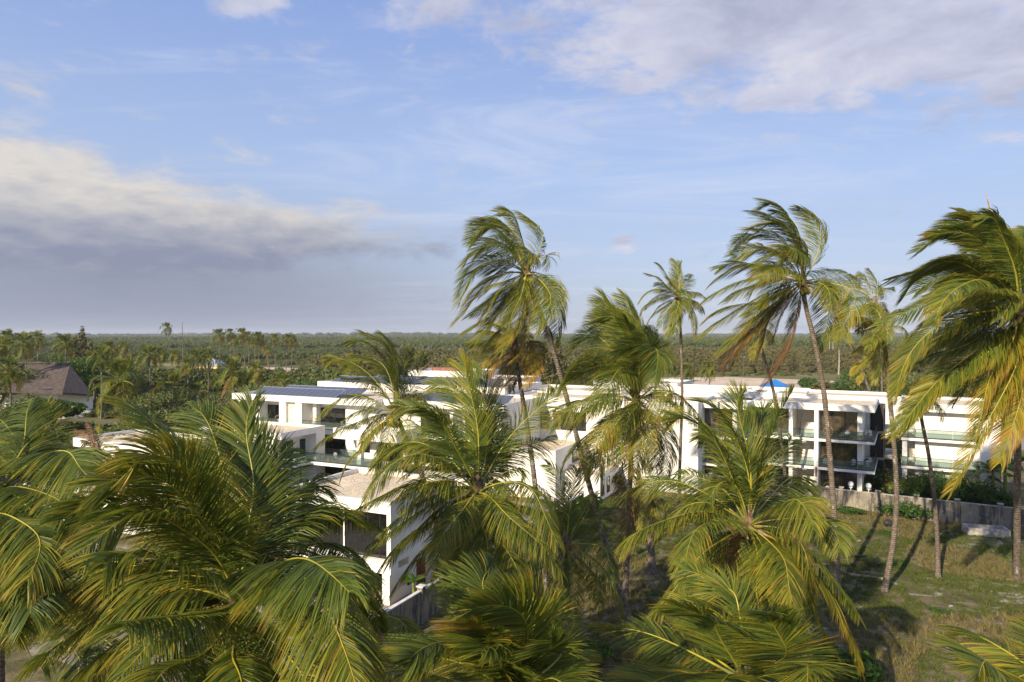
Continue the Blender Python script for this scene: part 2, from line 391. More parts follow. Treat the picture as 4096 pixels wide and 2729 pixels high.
sheet('road', [S(3470, 1700), S(4096, 1740), S(4096, 1800), S(3640, 1800), S(3480, 1775)], M['tile'], .03, 0)

# ---------------------------------------------------------------- buildings
class Bld:
    """frame with its origin at the front corner, u along the front (to the right), v to the back"""
    def __init__(s, name, origin, th, label, cat='building', group=None):
        s.o = np.array([origin[0], origin[1], 0.]); t = R(th); s.u = np.array([math.cos(t), -math.sin(t), 0]); s.w = np.array([math.sin(t), math.cos(t), 0])
        s.root = empty(name, s.o, label, cat, group, -t)
    def U(s, x):                       # u at which the ray through column x meets the front plane
        d = ray(x, 1340)[:2]; A = np.array([[d[0], -s.u[0]], [d[1], -s.u[1]]]); return np.linalg.solve(A, s.o[:2])[1]
    def world(s, u, v, z): return s.o + s.u * u + s.w * v + np.array([0, 0, z])
    def box(s, name, m, *b, parent=None): return MB().box(*b).build(name, m, parent or s.root)
    def boxes(s, name, m, bs, parent=None):
        mb = MB()
        for b in bs: mb.box(*b)
        return mb.build(name, m, parent or s.root)
    def parapet(s, u0, u1, v0, v1, z0, z1, t=.22, m='white', cop=True):
        s.boxes('parapet', M[m], [(u0, u1, v0, v0+t, z0, z1), (u0, u1, v1-t, v1, z0, z1), (u0, u0+t, v0+t, v1-t, z0, z1), (u1-t, u1, v0+t, v1-t, z0, z1)])
        if cop:
            c = .03; s.boxes('coping', M['coping'], [(u0-c, u1+c, v0-c, v0+t+c, z1, z1+.05), (u0-c, u1+c, v1-t-c, v1+c, z1, z1+.05), (u0-c, u0+t+c, v0+t+c, v1-t-c, z1, z1+.05), (u1-t-c, u1+c, v0+t+c, v1-t-c, z1, z1+.05)])
    def roof(s, u0, u1, v0, v1, z, gravel=True):
        s.box('roof_gravel' if gravel else 'roof_deck', M['gravel' if gravel else 'slab'], u0, u1, v0, v1, z-.05, z)
    def window(s, u0, u1, z0, z1, v, n=3, curtain=True, axis='v', depth=.18):
        """framed sliding panes standing proud of the plane v; axis 'u' puts it on a side wall u=v"""
        def B(a0, a1, d0, d1, c0, c1):      # depth d measured outward from the wall
            return (a0, a1, v - d1, v - d0, c0, c1) if axis == 'v' else (v + d0, v + d1, a0, a1, c0, c1)
        f = .06; bs = [B(u0, u1, 0, depth, z0, z0+f), B(u0, u1, 0, depth, z1-f, z1), B(u0, u0+f, 0, depth, z0+f, z1-f), B(u1-f, u1, 0, depth, z0+f, z1-f)]
        for k in range(1, n):
            c = u0 + (u1-u0) * k / n; bs.append(B(c-.035, c+.035, .03, depth-.01, z0+f, z1-f))
        w = s.boxes('window', M['black'], bs)
        s.boxes('window_back', M['dark'], [B(u0+f, u1-f, 0, .02, z0+f, z1-f)], w)
        for k in range(n):
            a = u0 + (u1-u0) * k / n + .05; b = u0 + (u1-u0) * (k+1) / n - .05
            s.boxes('pane', M['glass'], [B(a, b, depth-.05, depth-.03, z0+f, z1-f)], w)
            if curtain and random.random() < (.9 if curtain is True else curtain):
                mb = MB(); m = max(6, int((b-a) / .07)); full = random.random() < .7; e = b if full else a + (b-a) * random.uniform(.35, .6)
                for i in range(m):
                    x0 = a + (e-a) * i / m; x1 = a + (e-a) * (i+1) / m; d0 = .05 if i % 2 else .11; d1 = .11 if i % 2 else .05
                    q0 = B(x0, x0, d0, d0, z0+f, z1-f); q1 = B(x1, x1, d1, d1, z0+f, z1-f)
                    mb.face([(q0[0], q0[2], q0[4]), (q1[0], q1[2], q1[4]), (q1[0], q1[2], q1[5]), (q0[0], q0[2], q0[5])])
                mb.build('curtain', M['curtain'], w)
        return w
    def rail(s, pts, z, h=1.0, seg=1.3):
        """glass balustrade along (u,v) points, top rail at z+h"""
        rt = MB()
        for (a, b) in zip(pts, pts[1:]):
            rt.tube([(a[0], a[1], z+h), (b[0], b[1], z+h)], .028, 5)
            rt.tube([(a[0], a[1], z+.05), (b[0], b[1], z+.05)], .04, 4)
        r = rt.build('railing', M['black'], s.root)
        for (a, b) in zip(pts, pts[1:]):
            L = math.hypot(b[0]-a[0], b[1]-a[1]); n = max(1, round(L / seg)); du, dv = (b[0]-a[0])/L, (b[1]-a[1])/L
            for k in range(n):
                p, q = L*k/n + .02, L*(k+1)/n - .02; t = .008; nx, ny = -dv*t, du*t
                P = [(a[0]+du*p+nx, a[1]+dv*p+ny), (a[0]+du*q+nx, a[1]+dv*q+ny), (a[0]+du*q-nx, a[1]+dv*q-ny), (a[0]+du*p-nx, a[1]+dv*p-ny)]
                MB().hexa([(*c, z+.09) for c in P], [(*c, z+h-.03) for c in P]).build('glass_panel', M['balglass'], r)
        return r

def unit(name, b, u, v, z, label, w=.85, face='v', group=None):
    """outdoor air conditioning unit"""
    p = b.world(u, v, z); rz = b.root.rotation_euler.z + (0 if face == 'v' else R(90)); o = empty(name, p, label, 'air conditioner', group, rz)
    MB().box(-w/2, w/2, -.15, .15, .05, .65).build('casing', M['ac'], o)
    MB().tube([(-.12, -.15, .35), (-.12, -.175, .35)], .24, 14).build('fan_grille', M['black'], o)
    MB().box(-w/2+.05, -w/2+.12, -.13, .13, 0, .05).box(w/2-.12, w/2-.05, -.13, .13, 0, .05).build('foot', M['steel'], o)
def ring(c, r, ax, ay, n=16, a0=0, a1=2*math.pi):
    return [tuple(Vector(c) + Vector(ax) * r * math.cos(a0+(a1-a0)*i/n) + Vector(ay) * r * math.sin(a0+(a1-a0)*i/n)) for i in range(n+1)]
EGG = {}
def egg_chair(b, u, v, z, label, rope=1.3, group='hanging rattan egg chairs'):
    p = b.world(u, v, z); o = empty('egg_chair', p, label, 'hanging chair', group, b.root.rotation_euler.z + R(random.uniform(-25, 25)))
    if not EGG:
        f = MB(); C = Vector((0, 0, .75))
        f.tube([tuple(C + Vector((math.cos(t)*.5, -.15, math.sin(t)*.62))) for t in np.linspace(0, 2*math.pi, 20)], .035, 5)
        k = MB()
        for j in range(7):
            ph = -1.3 + 2.6 * j / 6
            k.tube([tuple(C + Vector((math.sin(ph)*.5*math.cos(t), -.15 + .5*math.cos(ph)*math.cos(t)*.95, math.sin(t)*.6))) for t in np.linspace(-1.5, .95, 10)], .012, 4)
        for j in range(6):
            tt = -1.2 + j * .38
            k.tube([tuple(C + Vector((math.sin(ph)*.5*math.cos(tt), -.15 + .5*math.cos(ph)*math.cos(tt)*.95, math.sin(tt)*.6))) for ph in np.linspace(-1.4, 1.4, 9)], .012, 4)
        c = MB().ball((0, .02, .36), .36, 10, 6, (1, .8, .35)).ball((0, .2, .62), .3, 10, 6, (1, .4, .9))
        EGG['f'] = f.mesh('hoop'); EGG['k'] = k.mesh('basket'); EGG['c'] = c.mesh('cushion', True)
        EGG['r'] = MB().tube([(0, -.15, 1.36), (0, 0, 1.36 + 1.0)], .018, 5).mesh('rope')
    link('hoop', EGG['f'], M['rattan'], o); link('basket', EGG['k'], M['rattan'], o); link('cushion', EGG['c'], M['whitecloth'], o); link('rope', EGG['r'], M['black'], o)
CH = {}
def chair(b, u, v, z, label, rz=0, kind='white', group='white outdoor chairs on balconies'):
    o = empty('outdoor_chair', b.world(u, v, z), label, 'chair', group, b.root.rotation_euler.z + R(rz))
    if not CH:
        CH['seat'] = MB().ball((0, 0, .44), .25, 10, 4, (1, 1, .12)).mesh('seat'); 
        k = MB().tube([tuple((math.cos(t)*.22, .24, .78 + math.sin(t)*.26)) for t in np.linspace(0, 2*math.pi, 14)], .022, 5); k.ball((0, .25, .78), .19, 8, 6, (1, .08, 1.15)); CH['back'] = k.mesh('backrest')
        CH['legs'] = MB().tube([(0, 0, 0), (0, 0, .43)], .018, 5).mesh('leg')
        CH['arms'] = MB().tube([(-.26, -.2, .44), (-.28, -.2, .64), (-.26, .22, .68)], .016, 4).mesh('armrest'); CH['arms2'] = MB().tube([(.26, -.2, .44), (.28, -.2, .64), (.26, .22, .68)], .016, 4).mesh('armrest')
    link('seat', CH['seat'], M['metalw'], o); link('backrest', CH['back'], M['metalw'], o); link('armrest', CH['arms'], M['black'], o); link('armrest', CH['arms2'], M['black'], o)
    for sx in (-.2, .2):
        for sy in (-.2, .2): link('leg', CH['legs'], M['black'], o, (sx, sy, 0))
def basket_table(b, u, v, z, label, group='wicker side tables'):
    o = empty('wicker_table', b.world(u, v, z), label, 'table', group, b.root.rotation_euler.z)
    MB().tube([(0, 0, 0), (0, 0, .22), (0, 0, .45)], [.27, .22, .27], 12).build('woven_base', M['rattan'], o)
    MB().tube([(0, 0, .45), (0, 0, .48)], .32, 14).build('tabletop', M['rattan'], o)

def facade(b, L, floors, H, bays, dep=1.5, cw=.35, z0=.15):
    """floor slabs, piers and the bays between them. bays = [(u0, u1, kind)]"""
    tops = [z0 + H * k for k in range(floors + 1)]
    for k in range(1, floors):
        b.box('floor_slab', M['white'], bays[0][0]-.02, L, -.06, dep, tops[k]-.3, tops[k])
        b.box('terrace_floor', M['slab'], bays[0][0]+.3, L-.3, .1, dep-.02, tops[k], tops[k]+.02)
    edges = sorted({round(e, 2) for bb in bays for e in bb[:2]})
    return tops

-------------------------

■ What needs to be done ■
Please restate the material above line by line, exactly, beginning at its first line and ending with the line that contains "M['tile'], .03, 0)", without any pictures.

■ Response to this exercise ■
Continue the Blender Python script for this scene: part 2, from line 391. More parts follow. Treat the picture as 4096 pixels wide and 2729 pixels high.
sheet('road', [S(3470, 1700), S(4096, 1740), S(4096, 1800), S(3640, 1800), S(3480, 1775)], M['tile'], .03, 0)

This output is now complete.